-- START Stored records --

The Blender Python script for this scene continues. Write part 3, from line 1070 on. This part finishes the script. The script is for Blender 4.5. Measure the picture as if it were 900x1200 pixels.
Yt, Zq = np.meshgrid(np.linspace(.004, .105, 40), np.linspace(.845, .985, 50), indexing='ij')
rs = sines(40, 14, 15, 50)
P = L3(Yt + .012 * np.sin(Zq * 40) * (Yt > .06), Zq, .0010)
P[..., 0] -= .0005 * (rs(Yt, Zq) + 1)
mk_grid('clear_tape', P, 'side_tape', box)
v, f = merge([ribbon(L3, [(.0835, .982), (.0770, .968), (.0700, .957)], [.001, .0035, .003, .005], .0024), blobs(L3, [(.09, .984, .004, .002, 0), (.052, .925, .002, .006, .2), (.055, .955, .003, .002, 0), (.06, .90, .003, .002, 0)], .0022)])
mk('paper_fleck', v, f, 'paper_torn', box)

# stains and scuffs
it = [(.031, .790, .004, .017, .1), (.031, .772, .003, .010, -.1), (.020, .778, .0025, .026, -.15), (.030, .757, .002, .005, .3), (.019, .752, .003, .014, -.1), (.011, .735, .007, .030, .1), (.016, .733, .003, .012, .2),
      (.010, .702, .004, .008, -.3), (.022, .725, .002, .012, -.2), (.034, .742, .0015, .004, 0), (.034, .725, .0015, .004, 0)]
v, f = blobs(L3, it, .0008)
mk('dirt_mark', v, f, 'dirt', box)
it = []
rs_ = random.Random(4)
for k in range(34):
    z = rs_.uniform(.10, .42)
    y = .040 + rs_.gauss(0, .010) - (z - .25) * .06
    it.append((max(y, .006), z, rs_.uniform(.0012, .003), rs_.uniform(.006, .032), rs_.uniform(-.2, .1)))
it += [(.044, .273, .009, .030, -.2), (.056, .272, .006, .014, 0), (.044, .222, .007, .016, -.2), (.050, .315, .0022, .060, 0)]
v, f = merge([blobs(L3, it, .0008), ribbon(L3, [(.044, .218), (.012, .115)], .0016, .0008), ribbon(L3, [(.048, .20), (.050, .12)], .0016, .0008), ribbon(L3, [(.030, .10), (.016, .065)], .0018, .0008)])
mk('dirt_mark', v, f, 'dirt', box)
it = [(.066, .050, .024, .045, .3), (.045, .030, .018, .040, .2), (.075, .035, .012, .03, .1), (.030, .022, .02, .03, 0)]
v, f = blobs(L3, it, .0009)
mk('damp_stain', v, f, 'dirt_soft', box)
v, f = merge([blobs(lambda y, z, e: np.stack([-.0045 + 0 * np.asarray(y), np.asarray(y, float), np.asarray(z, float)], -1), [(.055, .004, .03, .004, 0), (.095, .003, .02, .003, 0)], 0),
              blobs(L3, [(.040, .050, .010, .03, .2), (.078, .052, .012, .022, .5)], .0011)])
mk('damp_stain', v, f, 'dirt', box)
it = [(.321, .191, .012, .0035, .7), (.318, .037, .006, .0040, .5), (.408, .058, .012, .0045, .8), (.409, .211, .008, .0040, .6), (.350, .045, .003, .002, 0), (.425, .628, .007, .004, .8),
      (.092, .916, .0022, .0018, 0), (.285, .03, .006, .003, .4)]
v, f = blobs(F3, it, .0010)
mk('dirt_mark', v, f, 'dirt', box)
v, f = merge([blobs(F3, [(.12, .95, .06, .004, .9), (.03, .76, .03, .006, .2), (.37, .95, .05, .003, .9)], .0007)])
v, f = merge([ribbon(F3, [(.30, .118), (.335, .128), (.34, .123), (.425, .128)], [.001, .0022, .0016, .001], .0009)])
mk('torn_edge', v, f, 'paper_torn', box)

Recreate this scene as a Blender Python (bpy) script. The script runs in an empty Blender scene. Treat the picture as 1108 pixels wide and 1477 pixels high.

-- END Stored records --

Reproduce the listing above word for word.

* _Full response_
The Blender Python script for this scene continues. Write part 3, from line 1070 on. This part finishes the script. The script is for Blender 4.5. Measure the picture as if it were 900x1200 pixels.
Yt, Zq = np.meshgrid(np.linspace(.004, .105, 40), np.linspace(.845, .985, 50), indexing='ij')
rs = sines(40, 14, 15, 50)
P = L3(Yt + .012 * np.sin(Zq * 40) * (Yt > .06), Zq, .0010)
P[..., 0] -= .0005 * (rs(Yt, Zq) + 1)
mk_grid('clear_tape', P, 'side_tape', box)
v, f = merge([ribbon(L3, [(.0835, .982), (.0770, .968), (.0700, .957)], [.001, .0035, .003, .005], .0024), blobs(L3, [(.09, .984, .004, .002, 0), (.052, .925, .002, .006, .2), (.055, .955, .003, .002, 0), (.06, .90, .003, .002, 0)], .0022)])
mk('paper_fleck', v, f, 'paper_torn', box)

# stains and scuffs
it = [(.031, .790, .004, .017, .1), (.031, .772, .003, .010, -.1), (.020, .778, .0025, .026, -.15), (.030, .757, .002, .005, .3), (.019, .752, .003, .014, -.1), (.011, .735, .007, .030, .1), (.016, .733, .003, .012, .2),
      (.010, .702, .004, .008, -.3), (.022, .725, .002, .012, -.2), (.034, .742, .0015, .004, 0), (.034, .725, .0015, .004, 0)]
v, f = blobs(L3, it, .0008)
mk('dirt_mark', v, f, 'dirt', box)
it = []
rs_ = random.Random(4)
for k in range(34):
    z = rs_.uniform(.10, .42)
    y = .040 + rs_.gauss(0, .010) - (z - .25) * .06
    it.append((max(y, .006), z, rs_.uniform(.0012, .003), rs_.uniform(.006, .032), rs_.uniform(-.2, .1)))
it += [(.044, .273, .009, .030, -.2), (.056, .272, .006, .014, 0), (.044, .222, .007, .016, -.2), (.050, .315, .0022, .060, 0)]
v, f = merge([blobs(L3, it, .0008), ribbon(L3, [(.044, .218), (.012, .115)], .0016, .0008), ribbon(L3, [(.048, .20), (.050, .12)], .0016, .0008), ribbon(L3, [(.030, .10), (.016, .065)], .0018, .0008)])
mk('dirt_mark', v, f, 'dirt', box)
it = [(.066, .050, .024, .045, .3), (.045, .030, .018, .040, .2), (.075, .035, .012, .03, .1), (.030, .022, .02, .03, 0)]
v, f = blobs(L3, it, .0009)
mk('damp_stain', v, f, 'dirt_soft', box)
v, f = merge([blobs(lambda y, z, e: np.stack([-.0045 + 0 * np.asarray(y), np.asarray(y, float), np.asarray(z, float)], -1), [(.055, .004, .03, .004, 0), (.095, .003, .02, .003, 0)], 0),
              blobs(L3, [(.040, .050, .010, .03, .2), (.078, .052, .012, .022, .5)], .0011)])
mk('damp_stain', v, f, 'dirt', box)
it = [(.321, .191, .012, .0035, .7), (.318, .037, .006, .0040, .5), (.408, .058, .012, .0045, .8), (.409, .211, .008, .0040, .6), (.350, .045, .003, .002, 0), (.425, .628, .007, .004, .8),
      (.092, .916, .0022, .0018, 0), (.285, .03, .006, .003, .4)]
v, f = blobs(F3, it, .0010)
mk('dirt_mark', v, f, 'dirt', box)
v, f = merge([blobs(F3, [(.12, .95, .06, .004, .9), (.03, .76, .03, .006, .2), (.37, .95, .05, .003, .9)], .0007)])
v, f = merge([ribbon(F3, [(.30, .118), (.335, .128), (.34, .123), (.425, .128)], [.001, .0022, .0016, .001], .0009)])
mk('torn_edge', v, f, 'paper_torn', box)

Recreate this scene as a Blender Python (bpy) script. The script runs in an empty Blender scene. Treat the picture as 1108 pixels wide and 1477 pixels high.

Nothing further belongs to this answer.